Pirandello, relativista, ofrece el ejemplo adhiriéndose al fascismo. El fascismo seduce a Pirandello porque mientras la democracia se ha vuelto escéptica y nihilista, el fascismo representa una fe religiosa, fanática, en la jerarquía y la nación. (Pirandello, que es un pequeño-burgués siciliano, carece de aptitud psicológica para comprender y seguir el mito revolu­cionario.) El literato de exasperado escepticismo no ama en política la duda. Prefiere la afirmación violenta, categórica, apasionada, brutal. La muchedumbre, más aún que el filósofo escéptico, más aún que el filósofo relativista, no puede pres­cindir de un mito, no puede prescindir de una fe. No le es posible distinguir sutilmente su verdad de la verdad pretérita o futura. Para ella no existe sino la verdad. Verdad absoluta, única, eterna. Y, conforme a esta verdad, su lucha es, realmente, una lucha final.

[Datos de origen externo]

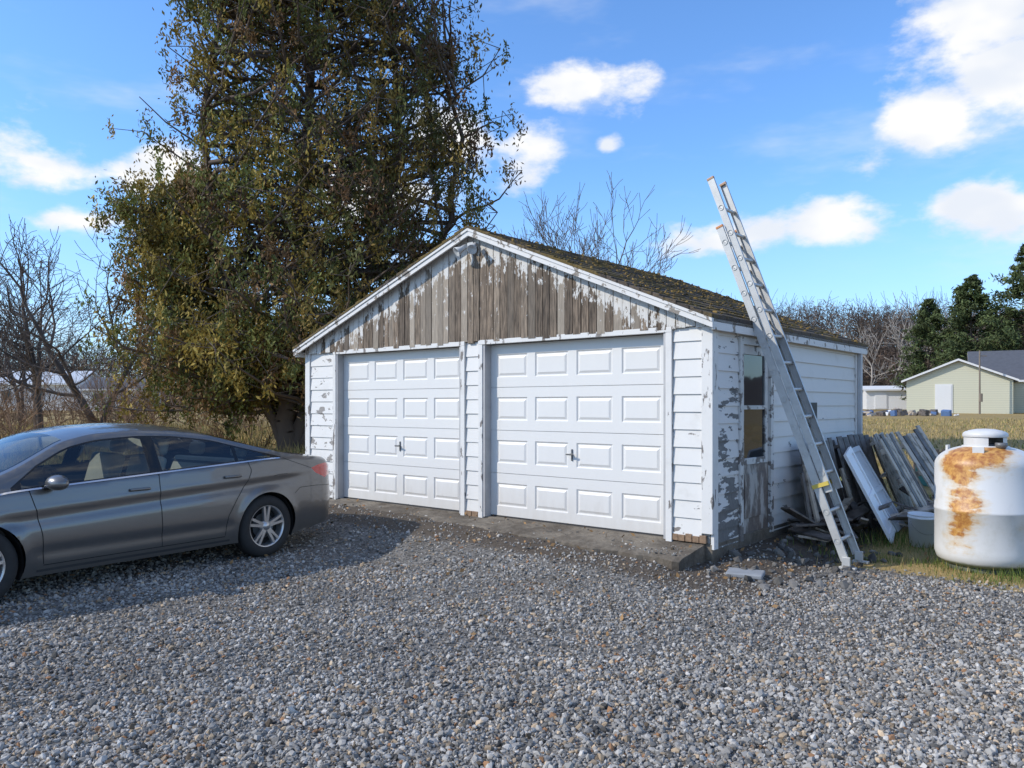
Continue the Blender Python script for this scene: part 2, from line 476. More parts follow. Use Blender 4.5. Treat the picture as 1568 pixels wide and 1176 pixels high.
box(bm, GW, GW+.036, .001, .095, .20, 2.5); box(bm, GW, GW+.036, GD-.09, GD+.03, .2, 2.5)
box(bm, -.036, 0, .001, .09, .26, 2.5)
for x0, x1 in ((.665, .735), (3.30, 3.37), (3.605, 3.675), (6.235, 6.305)):
    box(bm, x0, x1, -.042, .0, SB-.02, 2.40)
box(bm, .665, 3.37, -.044, 0, 2.401, 2.458); box(bm, 3.605, 6.305, -.044, 0, 2.401, 2.458)
bm_obj('corner_and_door_trim', bm, white, garage, bevel=.003)
bm = bmesh.new()
for x0, x1 in ((.735, .765), (3.268, 3.30), (3.675, 3.708), (6.205, 6.235)):
    box(bm, x0, x1, -.030, .16, SB, 2.40)
bm_obj('door_jambs', bm, simple('jamb_paint', (.42, .41, .40), .6, var=.3, nscale=5), garage)

def garage_door(name, x0, x1):
    bm = bmesh.new()
    z0, z1 = SB+.012, 2.40; rows = 4; sh = (z1-z0)/rows; y = .09
    wdt = x1-x0
    pw = wdt*.195; gap = (wdt-4*pw)/4.6; mg = (wdt-4*pw-3*gap)/2
    for r in range(rows):
        a = z0+r*sh+.003; bt = z0+(r+1)*sh-.003
        xs = [x0]; 
        for c in range(4): xs += [x0+mg+c*(pw+gap), x0+mg+c*(pw+gap)+pw]
        xs.append(x1); zs = [a, a+sh*.225, bt-sh*.225, bt]
        g = [[bm.verts.new((xx, y, zz)) for xx in xs] for zz in zs]
        for j in range(3):
            for i in range(len(xs)-1):
                if j == 1 and i % 2 == 1:
                    cur = [g[1][i], g[1][i+1], g[2][i+1], g[2][i]]
                    for ins, yy in ((.014, y+.012), (.024, y+.012), (.05, y+.001)):
                        X0, X1, Z0, Z1 = xs[i]+ins, xs[i+1]-ins, zs[1]+ins, zs[2]-ins
                        nw = [bm.verts.new(p) for p in ((X0, yy, Z0), (X1, yy, Z0), (X1, yy, Z1), (X0, yy, Z1))]
                        for q in range(4):
                            bm.faces.new([cur[q], cur[(q+1) % 4], nw[(q+1) % 4], nw[q]])
                        cur = nw
                    bm.faces.new(cur)
                else:
                    bm.faces.new([g[j][i], g[j][i+1], g[j+1][i+1], g[j+1][i]])
        for zz in (a, bt):
            bm.faces.new([bm.verts.new(p) for p in ((x0, y, zz), (x1, y, zz), (x1, y+.02, zz), (x0, y+.02, zz))])
        bm.faces.new([bm.verts.new(p) for p in ((x0, y+.02, a-.003), (x1, y+.02, a-.003), (x1, y+.02, bt+.003), (x0, y+.02, bt+.003))])
    bm_obj(name, bm, doorw, garage)
    bm = bmesh.new()
    cx = (x0+x1)/2; hz = z0+sh*1.52
    box(bm, cx-.009, cx+.009, y-.012, y-.001, hz-.075, hz+.06)
    lathe(bm, [(0.001, y-.05), (.012, y-.05), (.012, y-.012)], 10, axis='Y', M=Matrix.Translation((cx, 0, hz)))
    box(bm, cx-.05, cx+.05, y-.062, y-.048, hz-.009, hz+.009)
    bm_obj(name+'_handle', bm, simple('handle_metal', (.14, .14, .14), .4, .7), garage, bevel=.002)
    bm = bmesh.new(); box(bm, x0, x1, y-.004, y+.03, SB-.02, z0+.006)
    bm_obj(name+'_seal', bm, simple('rubber', (.03, .03, .03)), garage)
garage_door('overhead_door', .765, 3.268)
garage_door('overhead_door_b', 3.708, 6.205)
bm = bmesh.new(); box(bm, .76, 6.21, .125, .13, SB, 2.42)
bm_obj('door_backing', bm, simple('dark_gap2', (.02, .02, .02)), garage)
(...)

El impulso vital del hombre responde a todas las inte­rrogaciones de la vida antes que la investigación filosófica. El hombre iletrado no se preocupa de la relatividad de su mito. No le sería dable siquiera comprenderla. Pero general­mente encuentra, mejor que el literato y que el filósofo, su propio camino. Puesto que debe actuar, actúa. Puesto que debe creer, cree. Puesto que debe combatir, combate. Nada sabe de la relativa insignificancia de su esfuerzo en el tiempo y en el espacio. Su instinto lo desvía de la duda estéril. No ambiciona más que lo que puede y debe ambicionar todo hombre: cumplir bien su jornada.




Mundial. Año V, N° 250. Lima, 20 marzo de 1925.
“El alma matinal”. Lima, Editorial Minerva, 1981. pp. 29-33.